Thursday's extraordinary exchange, which lasted nearly 15 minutes, featured Democratic Sen. Robert Byrd of West Virginia angrily waving President Bush's budget in the air and Treasury Secretary Paul O'Neill responding with indignation, eyes glistening. O'Neill later said those weren't tears in his eyes, but "fire."

Their differences were rooted in Congress' ability to restrain certain actions of federal agencies. It's a power that Byrd, 84, who entered Congress in 1953, stoutly defends and O'Neill, 66, steeped in the private sector, finds hard to take.

"We're senators, and you've been in this town one year," Byrd told O'Neill as the two men exchanged undisguised glares from their seats at a Senate Budget Committee hearing. "I've been in this town 50 years. I've seen many secretaries of the treasury."

At another point, Byrd said, "With all due respect to you, you're not Alexander Hamilton," the nation's first treasury secretary and a founding father.

But in a voice quivering with emotion, O'Neill did not back down.

"I've dedicated my life to doing what I can to get rid of rules that limit human potential," he said. "And I'm not going to stop."

Byrd repeatedly said that he, and not O'Neill, a former chairman of Alcoa, had been elected by voters.

"They're not CEOs of multibillion-dollar corporations," Byrd said of the voters. "They can't just pick up the phone and call a Cabinet secretary. In time of need, they come to us, the people come to us."

O'Neill, who grew up poor in St. Louis, Mo., snapped:

"I started my life in a house without water or electricity. So I don't cede to you the high moral ground of not knowing what life is like in a ditch."

"Well, Mr. Secretary," Byrd responded, "I lived in a house without electricity, too, no running water, no telephone, a little wooden outhouse." He was raised by his aunt and uncle in West Virginia's coal country.

On the subject of regulations tying down government, O'Neill pointedly cited the unjustness of "rules that said, 'Coloreds cannot enter here."'

Although O'Neill did not mention it, a younger Byrd once belonged to the Ku Klux Klan, which he later renounced.

The blunt and sometimes impolitic Treasury secretary has had other confrontations with members of Congress, although none as passionate as Thursday's.

He once characterized a Republican economic stimulus package as "show business," prompting one GOP congressman to call for his resignation.

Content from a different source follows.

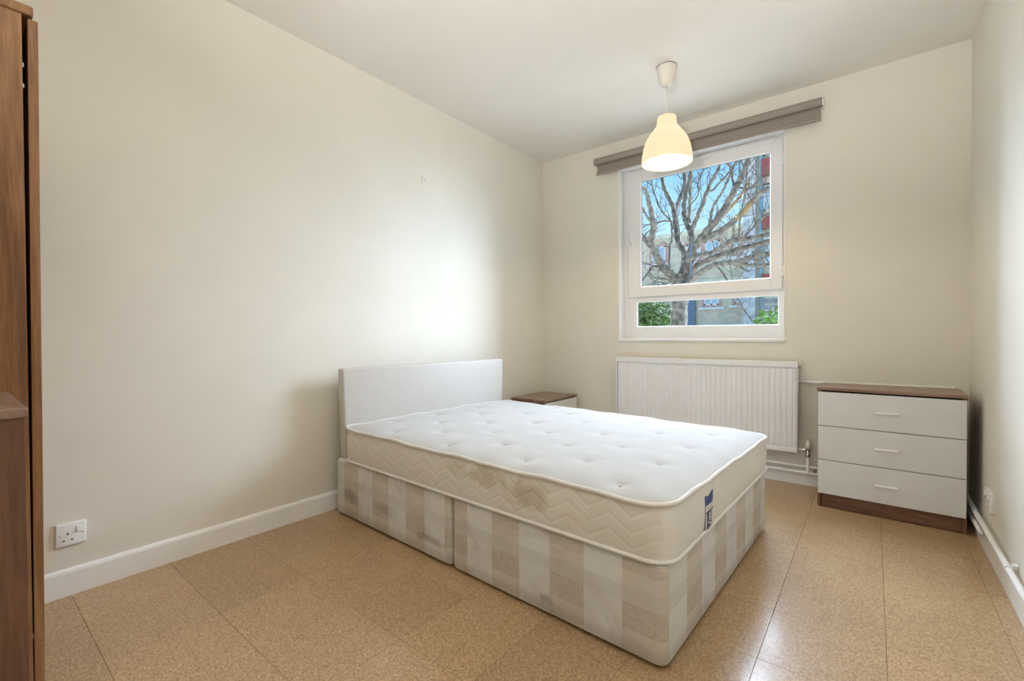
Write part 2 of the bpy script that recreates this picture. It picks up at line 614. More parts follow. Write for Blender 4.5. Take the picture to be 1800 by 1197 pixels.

President Bush stood by him.

Byrd took umbrage at O'Neill's earlier complaints to a business group, when he said some rules were "like the Lilliputians tying us to the ground."

Byrd said he believed those remarks were aimed at a Senate rule that bears his name. The Byrd rule limits items that can be put on a tax bill.

O'Neill stood by his comments but said he was complaining more broadly about rules that inhibit progress.